Jared Kushner, Donald Trump’s son-in-law and envoy to the region, tried to resume negotiation on the settlement of Israeli-Palestinian conflict. Kushner said that the president is committed to achieving a solution here that will bring prosperity and peace to all the people in this area.
As Financial Times writes in an article "Netanyahu says peace is ‘within our reach", Kushner met Benjamin Netanyahu in Jerusalem and Mahmoud Abbas, the Palestinian president, in Ramallah on his third visit to the region since the administration took office.
Washington is championing a regional approach to resolve the long-running conflict that would bind Saudi Arabia, the UAE and other Sunni states closer to Israel in exchange for Israeli recognition of some form of Palestinian autonomy in the lands it occupies. The last round of direct Israeli-Palestinian peace talks collapsed in 2014.
Palestinians have expressed scepticism over the prospect of reviving talks. If Washington’s latest effort fails, some Palestinians have floated the idea of resuming their push for international recognition of a Palestinian state or of dissolving the Palestinian Authority, the quasi-government set up as a result of the Oslo Accords. Unlike the Bush and Obama administrations, the Trump White House has refrained from committing to the creation of an independent Palestinian state alongside Israel, which has angered and confused Palestinians.
“We are not going to state what the outcome has to be,” Heather Nauert, a state department spokeswoman, told reporters in Washington late on Wednesday. “It has to be workable to both sides.”
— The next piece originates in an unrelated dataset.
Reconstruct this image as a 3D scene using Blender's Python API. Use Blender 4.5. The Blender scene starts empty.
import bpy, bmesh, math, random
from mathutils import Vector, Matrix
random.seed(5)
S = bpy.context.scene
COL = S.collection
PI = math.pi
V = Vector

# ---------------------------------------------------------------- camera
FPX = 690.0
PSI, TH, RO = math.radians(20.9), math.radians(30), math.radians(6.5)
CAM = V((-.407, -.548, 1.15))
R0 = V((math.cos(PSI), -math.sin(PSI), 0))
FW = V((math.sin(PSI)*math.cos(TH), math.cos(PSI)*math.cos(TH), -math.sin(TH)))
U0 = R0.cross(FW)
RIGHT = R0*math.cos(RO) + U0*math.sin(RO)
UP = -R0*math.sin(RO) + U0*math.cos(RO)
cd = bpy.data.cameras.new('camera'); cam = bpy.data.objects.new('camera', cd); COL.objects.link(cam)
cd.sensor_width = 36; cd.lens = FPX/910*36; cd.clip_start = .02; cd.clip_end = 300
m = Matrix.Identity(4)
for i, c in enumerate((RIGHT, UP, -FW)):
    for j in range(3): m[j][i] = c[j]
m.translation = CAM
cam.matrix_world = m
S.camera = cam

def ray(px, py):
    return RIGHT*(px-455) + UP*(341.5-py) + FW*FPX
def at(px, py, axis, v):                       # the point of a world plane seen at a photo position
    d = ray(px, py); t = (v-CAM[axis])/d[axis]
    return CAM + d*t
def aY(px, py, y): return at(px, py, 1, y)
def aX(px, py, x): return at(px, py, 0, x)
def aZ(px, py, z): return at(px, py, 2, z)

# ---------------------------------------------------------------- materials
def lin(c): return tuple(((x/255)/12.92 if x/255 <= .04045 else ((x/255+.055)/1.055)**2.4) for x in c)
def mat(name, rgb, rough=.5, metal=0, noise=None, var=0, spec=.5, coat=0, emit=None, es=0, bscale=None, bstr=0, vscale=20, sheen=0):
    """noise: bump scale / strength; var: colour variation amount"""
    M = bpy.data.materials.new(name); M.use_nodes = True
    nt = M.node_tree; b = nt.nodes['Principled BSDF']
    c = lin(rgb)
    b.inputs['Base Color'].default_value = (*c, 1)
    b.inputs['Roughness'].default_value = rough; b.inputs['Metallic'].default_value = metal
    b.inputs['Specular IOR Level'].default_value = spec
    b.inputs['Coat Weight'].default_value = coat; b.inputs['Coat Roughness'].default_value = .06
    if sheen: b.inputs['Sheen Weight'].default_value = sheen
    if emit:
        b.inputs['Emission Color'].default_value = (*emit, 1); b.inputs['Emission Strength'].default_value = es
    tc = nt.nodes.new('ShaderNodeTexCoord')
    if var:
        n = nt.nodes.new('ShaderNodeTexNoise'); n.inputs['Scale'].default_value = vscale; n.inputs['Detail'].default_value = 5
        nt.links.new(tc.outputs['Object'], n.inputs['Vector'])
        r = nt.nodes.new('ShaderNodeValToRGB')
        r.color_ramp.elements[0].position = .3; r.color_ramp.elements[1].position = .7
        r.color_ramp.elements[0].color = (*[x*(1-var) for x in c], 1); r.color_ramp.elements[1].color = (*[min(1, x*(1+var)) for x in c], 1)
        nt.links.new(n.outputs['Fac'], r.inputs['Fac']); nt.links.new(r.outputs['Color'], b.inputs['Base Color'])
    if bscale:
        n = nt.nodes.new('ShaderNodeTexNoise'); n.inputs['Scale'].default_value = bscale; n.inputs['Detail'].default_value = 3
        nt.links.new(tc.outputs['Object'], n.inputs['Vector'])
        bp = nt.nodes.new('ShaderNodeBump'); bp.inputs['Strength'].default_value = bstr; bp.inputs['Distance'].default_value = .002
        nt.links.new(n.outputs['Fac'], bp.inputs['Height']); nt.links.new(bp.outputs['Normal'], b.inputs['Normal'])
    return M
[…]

Abbas earlier this week said that despite more than 20 visits to the region by US officials since Mr Trump’s election, he had little idea what their plans for peace negotiations were. “I don’t even know how they are dealing with us because his entire administration is in chaos,” Mr Abbas told a delegation of leftwing Israeli MPs visiting Ramallah on Sunday in some of the bluntest remarks yet by a Palestinian official about the Trump administration’s peacemaking efforts.
Palestinian officials, speaking privately, say that Mr Kushner’s team has little to show for their efforts, even on the limited economic gestures the White House has pursued to help the Palestinian economy.
Gershon Baskin, founder and co-chairman of Ipcri, an Israeli-Palestinian regional initiative, said: “[Mr] Netanyahu has no intention of giving the Palestinians anything political, and the Palestinians won’t accept anything from Netanyahu that isn’t political. The Palestinians are determined to have Netanyahu say he is committed to two states on ’67 lines, and I can’t see him saying that.”